Antes do jantar no Palácio Cidadela, em Cascais, com o Presidente português, Aníbal Cavaco Silva, e com o seu homólogo italiano, Giorgio Napolitano, Juan Carlos teve ainda um encontro privado com o ex-Presidente Mário Soares. Hoje de manhã vai discursar no fecho do encontro da COTEC, para depois regressar a Espanha para no dia seguinte receber no Palácio da Zarzuela os representantes da Conferência dos Presidentes das Organizações Judaicas dos Estados Unidos.
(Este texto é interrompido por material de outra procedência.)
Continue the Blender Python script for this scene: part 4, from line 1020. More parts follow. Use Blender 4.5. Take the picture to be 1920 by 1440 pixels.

Ainda ontem o advogado da infanta Cristina disse estar à espera que a justiça resolva o caso Nóos "sem nenhum tipo de pressões", sublinhando que cabe ao juiz tomar uma decisão sobre quem "pulou o mecanismo" ao gravar um vídeo durante a audiência de sábado, na qual, segundo o "El Mundo", a filha mais nova de Juan Carlos se apresentou como a esposa ingénua. Cristina afirmou que "sabia o que Iñaki [Urdangarin] fazia", mas, e paradoxalmente, desconhecia que se dedicasse à Nóos. Algo muito importante do ponto de vista processual, uma vez que a infanta pertencia ao conselho de direcção do Instituto que se apropriou de mais de 6 milhões de euros de dinheiro público.